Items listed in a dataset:

★ ★ ★ ★

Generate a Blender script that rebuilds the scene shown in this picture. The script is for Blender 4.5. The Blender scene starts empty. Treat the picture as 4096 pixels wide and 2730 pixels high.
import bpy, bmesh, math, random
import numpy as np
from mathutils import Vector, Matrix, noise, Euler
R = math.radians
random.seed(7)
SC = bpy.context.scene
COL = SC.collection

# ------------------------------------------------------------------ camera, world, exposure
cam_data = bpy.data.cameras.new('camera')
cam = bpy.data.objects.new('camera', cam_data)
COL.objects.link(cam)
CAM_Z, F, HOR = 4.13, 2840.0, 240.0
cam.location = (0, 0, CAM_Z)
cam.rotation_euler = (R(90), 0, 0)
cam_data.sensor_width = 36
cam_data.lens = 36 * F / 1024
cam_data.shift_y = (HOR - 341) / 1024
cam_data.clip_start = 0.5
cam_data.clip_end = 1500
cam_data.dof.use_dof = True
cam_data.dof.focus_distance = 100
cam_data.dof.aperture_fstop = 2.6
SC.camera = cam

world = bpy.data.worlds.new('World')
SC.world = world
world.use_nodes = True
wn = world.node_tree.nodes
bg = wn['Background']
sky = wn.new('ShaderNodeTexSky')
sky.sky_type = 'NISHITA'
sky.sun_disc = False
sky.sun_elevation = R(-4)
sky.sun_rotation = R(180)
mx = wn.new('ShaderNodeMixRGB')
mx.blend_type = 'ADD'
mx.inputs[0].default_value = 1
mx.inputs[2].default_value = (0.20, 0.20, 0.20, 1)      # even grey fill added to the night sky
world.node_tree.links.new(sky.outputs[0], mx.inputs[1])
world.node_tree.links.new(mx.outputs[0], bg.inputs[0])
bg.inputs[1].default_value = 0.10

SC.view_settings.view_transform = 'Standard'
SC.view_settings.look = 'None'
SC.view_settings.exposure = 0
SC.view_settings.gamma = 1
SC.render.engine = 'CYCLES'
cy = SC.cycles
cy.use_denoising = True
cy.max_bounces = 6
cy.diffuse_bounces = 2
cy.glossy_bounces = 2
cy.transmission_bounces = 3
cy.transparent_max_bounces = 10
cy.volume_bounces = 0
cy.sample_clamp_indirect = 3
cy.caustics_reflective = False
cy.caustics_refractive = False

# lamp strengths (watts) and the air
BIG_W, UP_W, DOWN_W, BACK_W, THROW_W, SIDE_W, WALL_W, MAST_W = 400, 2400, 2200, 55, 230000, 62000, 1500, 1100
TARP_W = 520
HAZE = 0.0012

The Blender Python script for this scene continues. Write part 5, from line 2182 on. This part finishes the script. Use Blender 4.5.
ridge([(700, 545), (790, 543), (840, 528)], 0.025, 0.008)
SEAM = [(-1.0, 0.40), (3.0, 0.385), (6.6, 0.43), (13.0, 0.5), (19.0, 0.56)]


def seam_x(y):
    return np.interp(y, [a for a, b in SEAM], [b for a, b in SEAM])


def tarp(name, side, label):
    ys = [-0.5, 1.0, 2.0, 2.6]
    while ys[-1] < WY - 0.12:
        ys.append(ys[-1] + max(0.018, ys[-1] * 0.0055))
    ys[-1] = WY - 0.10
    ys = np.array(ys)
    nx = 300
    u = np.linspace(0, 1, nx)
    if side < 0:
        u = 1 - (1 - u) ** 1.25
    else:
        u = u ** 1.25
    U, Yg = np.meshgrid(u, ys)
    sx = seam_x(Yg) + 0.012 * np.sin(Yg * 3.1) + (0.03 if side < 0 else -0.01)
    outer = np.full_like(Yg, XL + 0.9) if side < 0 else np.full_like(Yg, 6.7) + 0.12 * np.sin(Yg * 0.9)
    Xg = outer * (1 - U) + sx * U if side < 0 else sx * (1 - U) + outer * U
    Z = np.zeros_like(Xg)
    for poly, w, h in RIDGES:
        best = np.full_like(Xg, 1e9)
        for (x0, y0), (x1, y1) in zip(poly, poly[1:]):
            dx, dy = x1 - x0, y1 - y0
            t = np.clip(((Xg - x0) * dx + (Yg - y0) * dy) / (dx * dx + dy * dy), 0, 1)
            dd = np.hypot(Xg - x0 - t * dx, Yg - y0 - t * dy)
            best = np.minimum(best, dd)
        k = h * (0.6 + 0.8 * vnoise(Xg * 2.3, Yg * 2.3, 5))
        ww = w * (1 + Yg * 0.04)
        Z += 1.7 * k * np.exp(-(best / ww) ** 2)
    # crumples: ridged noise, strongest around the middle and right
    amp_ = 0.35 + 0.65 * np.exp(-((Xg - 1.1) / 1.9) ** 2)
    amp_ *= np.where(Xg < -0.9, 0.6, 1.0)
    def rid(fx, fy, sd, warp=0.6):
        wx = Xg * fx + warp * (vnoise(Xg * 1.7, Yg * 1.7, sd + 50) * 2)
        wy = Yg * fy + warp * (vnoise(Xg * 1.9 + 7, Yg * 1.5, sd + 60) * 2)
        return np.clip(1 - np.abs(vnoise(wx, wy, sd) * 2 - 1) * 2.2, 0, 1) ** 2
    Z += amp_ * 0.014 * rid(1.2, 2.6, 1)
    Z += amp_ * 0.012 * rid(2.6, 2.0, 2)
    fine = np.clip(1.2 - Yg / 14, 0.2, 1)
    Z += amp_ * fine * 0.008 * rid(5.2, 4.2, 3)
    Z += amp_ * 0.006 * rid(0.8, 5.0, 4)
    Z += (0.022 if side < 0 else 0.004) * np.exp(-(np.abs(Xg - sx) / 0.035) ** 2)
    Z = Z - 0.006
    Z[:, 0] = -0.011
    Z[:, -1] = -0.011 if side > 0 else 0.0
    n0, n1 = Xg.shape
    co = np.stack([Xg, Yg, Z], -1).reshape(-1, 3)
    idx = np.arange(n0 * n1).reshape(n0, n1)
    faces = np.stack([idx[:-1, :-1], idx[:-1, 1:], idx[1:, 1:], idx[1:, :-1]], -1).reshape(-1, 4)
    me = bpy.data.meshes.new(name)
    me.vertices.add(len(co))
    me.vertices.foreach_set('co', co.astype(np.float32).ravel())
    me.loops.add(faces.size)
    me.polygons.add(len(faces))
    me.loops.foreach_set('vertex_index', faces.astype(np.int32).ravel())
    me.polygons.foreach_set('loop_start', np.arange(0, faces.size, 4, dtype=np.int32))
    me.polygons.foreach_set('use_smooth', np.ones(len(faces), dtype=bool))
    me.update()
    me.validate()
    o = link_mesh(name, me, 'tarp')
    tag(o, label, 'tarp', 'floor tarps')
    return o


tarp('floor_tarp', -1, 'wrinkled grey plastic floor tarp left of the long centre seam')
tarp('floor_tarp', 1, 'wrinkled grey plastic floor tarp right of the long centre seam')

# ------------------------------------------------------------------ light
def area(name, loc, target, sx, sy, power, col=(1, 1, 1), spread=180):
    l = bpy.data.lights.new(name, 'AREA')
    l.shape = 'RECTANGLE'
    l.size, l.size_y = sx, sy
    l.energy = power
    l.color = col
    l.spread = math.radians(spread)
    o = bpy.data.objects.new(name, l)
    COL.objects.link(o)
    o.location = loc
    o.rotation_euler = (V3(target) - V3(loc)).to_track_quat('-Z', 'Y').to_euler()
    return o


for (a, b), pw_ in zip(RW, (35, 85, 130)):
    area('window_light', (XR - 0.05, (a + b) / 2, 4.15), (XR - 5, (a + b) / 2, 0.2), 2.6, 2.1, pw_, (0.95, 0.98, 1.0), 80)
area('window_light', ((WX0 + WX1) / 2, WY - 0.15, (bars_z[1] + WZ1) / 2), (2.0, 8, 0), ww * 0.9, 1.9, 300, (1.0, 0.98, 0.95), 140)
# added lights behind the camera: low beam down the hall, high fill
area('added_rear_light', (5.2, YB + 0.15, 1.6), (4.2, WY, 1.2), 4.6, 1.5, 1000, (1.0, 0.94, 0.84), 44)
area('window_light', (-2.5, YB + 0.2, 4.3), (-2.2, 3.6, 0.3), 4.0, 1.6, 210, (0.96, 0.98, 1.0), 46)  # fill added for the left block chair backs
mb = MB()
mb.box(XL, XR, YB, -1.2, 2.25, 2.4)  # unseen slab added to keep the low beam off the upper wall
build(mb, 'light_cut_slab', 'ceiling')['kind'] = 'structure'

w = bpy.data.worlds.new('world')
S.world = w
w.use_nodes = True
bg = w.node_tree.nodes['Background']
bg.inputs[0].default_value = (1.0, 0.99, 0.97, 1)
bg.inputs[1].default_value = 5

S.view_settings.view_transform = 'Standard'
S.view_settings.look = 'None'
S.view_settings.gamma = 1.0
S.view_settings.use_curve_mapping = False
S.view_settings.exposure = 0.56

★ ★ ★ ★

#### [Problem requirements]
Isolate the lines that hold the word "from" and copy all of them.

#### [Worked solution]
from mathutils import Vector, Matrix, noise, Euler
The Blender Python script for this scene continues. Write part 5, from line 2182 on. This part finishes the script. Use Blender 4.5.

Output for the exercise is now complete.